A U.S. administration official said the U.S. was “constantly evaluating our necessary posture in Syria to effectively combat ISIS (Islamic State) and (we) do not comment on locations or possible locations of (where) forces operate.”
The official requested that the name and location of the base be removed for operational security reasons. Reuters has agreed to not reveal the exact location.
A Western military official said the Pentagon had accelerated its plans over the last two months with several reconnaissance missions to the base. Those missions concluded the base’s long runway was ready for immediate use.
Two Syrian military sources said the technical talks have been focused on the use of the base for logistics, surveillance, refueling and humanitarian operations, while Syria would retain full sovereignty over the facility.
A Syrian defence official said the U.S. had flown to the base in military C-130 transport aircraft to make sure the runway was usable.
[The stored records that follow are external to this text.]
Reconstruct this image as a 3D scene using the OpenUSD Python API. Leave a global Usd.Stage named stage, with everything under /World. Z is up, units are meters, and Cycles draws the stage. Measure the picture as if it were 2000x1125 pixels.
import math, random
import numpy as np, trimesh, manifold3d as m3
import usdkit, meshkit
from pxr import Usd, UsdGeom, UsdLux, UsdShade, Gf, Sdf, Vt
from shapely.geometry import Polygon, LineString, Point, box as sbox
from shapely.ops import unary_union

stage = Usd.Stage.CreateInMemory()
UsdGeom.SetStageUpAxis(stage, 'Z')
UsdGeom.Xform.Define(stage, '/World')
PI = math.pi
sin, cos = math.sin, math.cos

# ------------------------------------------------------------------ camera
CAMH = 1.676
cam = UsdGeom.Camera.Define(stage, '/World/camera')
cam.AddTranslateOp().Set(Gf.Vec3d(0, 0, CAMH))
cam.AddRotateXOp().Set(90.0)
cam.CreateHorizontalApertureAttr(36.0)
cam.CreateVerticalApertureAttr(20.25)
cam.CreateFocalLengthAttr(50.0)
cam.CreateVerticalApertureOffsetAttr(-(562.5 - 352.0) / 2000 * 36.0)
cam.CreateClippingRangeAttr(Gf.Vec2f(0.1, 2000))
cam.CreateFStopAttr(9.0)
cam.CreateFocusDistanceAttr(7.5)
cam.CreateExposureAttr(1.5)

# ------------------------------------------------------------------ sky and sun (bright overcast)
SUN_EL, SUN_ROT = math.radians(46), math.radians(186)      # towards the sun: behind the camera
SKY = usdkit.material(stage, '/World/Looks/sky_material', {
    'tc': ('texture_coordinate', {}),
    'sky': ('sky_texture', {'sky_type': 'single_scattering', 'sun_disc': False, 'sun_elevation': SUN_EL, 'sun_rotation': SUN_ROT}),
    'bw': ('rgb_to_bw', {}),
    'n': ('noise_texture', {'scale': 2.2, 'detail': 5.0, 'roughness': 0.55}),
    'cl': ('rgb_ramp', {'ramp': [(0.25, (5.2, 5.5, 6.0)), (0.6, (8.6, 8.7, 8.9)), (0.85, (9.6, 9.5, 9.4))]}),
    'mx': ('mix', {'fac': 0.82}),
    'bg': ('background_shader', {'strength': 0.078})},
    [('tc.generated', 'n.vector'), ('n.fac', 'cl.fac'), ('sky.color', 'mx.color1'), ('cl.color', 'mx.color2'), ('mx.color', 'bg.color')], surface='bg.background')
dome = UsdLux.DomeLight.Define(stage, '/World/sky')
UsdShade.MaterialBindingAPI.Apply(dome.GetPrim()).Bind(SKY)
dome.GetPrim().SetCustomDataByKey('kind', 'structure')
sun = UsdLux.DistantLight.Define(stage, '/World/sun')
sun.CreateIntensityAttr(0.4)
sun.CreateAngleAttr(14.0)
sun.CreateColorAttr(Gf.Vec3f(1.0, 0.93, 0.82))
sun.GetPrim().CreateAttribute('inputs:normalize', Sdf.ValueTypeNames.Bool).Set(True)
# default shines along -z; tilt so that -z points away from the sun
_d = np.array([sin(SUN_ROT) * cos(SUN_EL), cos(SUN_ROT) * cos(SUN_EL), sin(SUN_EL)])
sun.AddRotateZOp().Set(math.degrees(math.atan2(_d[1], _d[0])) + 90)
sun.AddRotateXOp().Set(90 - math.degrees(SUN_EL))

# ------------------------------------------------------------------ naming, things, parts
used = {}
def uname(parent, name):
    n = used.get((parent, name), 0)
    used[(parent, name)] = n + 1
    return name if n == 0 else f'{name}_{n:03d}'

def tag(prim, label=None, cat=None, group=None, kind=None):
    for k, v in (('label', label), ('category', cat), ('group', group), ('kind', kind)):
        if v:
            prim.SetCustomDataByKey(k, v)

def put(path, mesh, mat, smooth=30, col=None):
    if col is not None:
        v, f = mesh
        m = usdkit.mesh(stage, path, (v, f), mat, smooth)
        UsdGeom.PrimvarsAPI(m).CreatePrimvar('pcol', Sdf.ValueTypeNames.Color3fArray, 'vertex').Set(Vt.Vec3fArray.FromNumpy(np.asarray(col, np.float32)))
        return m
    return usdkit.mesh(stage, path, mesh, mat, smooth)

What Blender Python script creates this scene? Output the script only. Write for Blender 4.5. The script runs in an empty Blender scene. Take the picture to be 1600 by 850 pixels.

A security guard at one of the base’s entrances told Reuters that American aircraft were landing there as part of “tests”.
It was not immediately clear when U.S. military personnel would be dispatched to the base.
JOINT SYRIAN-AMERICAN PRESENCE
The new U.S. plans appear to mirror two other new U.S. military presences in the region monitoring cessation of hostilities agreements: one in Lebanon, which closely watches last year’s ceasefire between Lebanese armed group Hezbollah and Israel, and one in Israel that monitors the Trump-era truce between Palestinian military group Hamas and Israel.
The U.S. already has troops stationed in northeastern Syria, as part of a decade-long effort to help a Kurdish-led force there combat Islamic State. In April, the Pentagon said it would halve the number of troops there to 1,000.
Sharaa has said any U.S. troop presence should be agreed with the new Syrian state. Syria is set to imminently join the U.S.-led global anti-ISIS coalition, U.S. and Syrian officials say.
A person familiar with the talks over the base said the move was discussed during a trip by Admiral Brad Cooper, commander of the U.S. Central Command (CENTCOM), to Damascus on September 12.
A CENTCOM statement at the time said Cooper and U.S. envoy to Syria Thomas Barrack had met Sharaa and thanked him for contributing to the fight against Islamic State in Syria, which it said could help accomplish Trump’s “vision of a prosperous Middle East and a stable Syria at peace with itself and its neighbors.” The statement did not mention Israel.
The U.S. has been working for months to reach a security pact between Israel and Syria, two longtime foes. It had hoped to announce a deal at the United Nations General Assembly in September but talks hit a last-minute snag.
A Syrian source familiar with the talks told Reuters that Washington was exerting pressure on Syria to reach a deal before the end of the year, and possibly before Sharaa’s trip to Washington.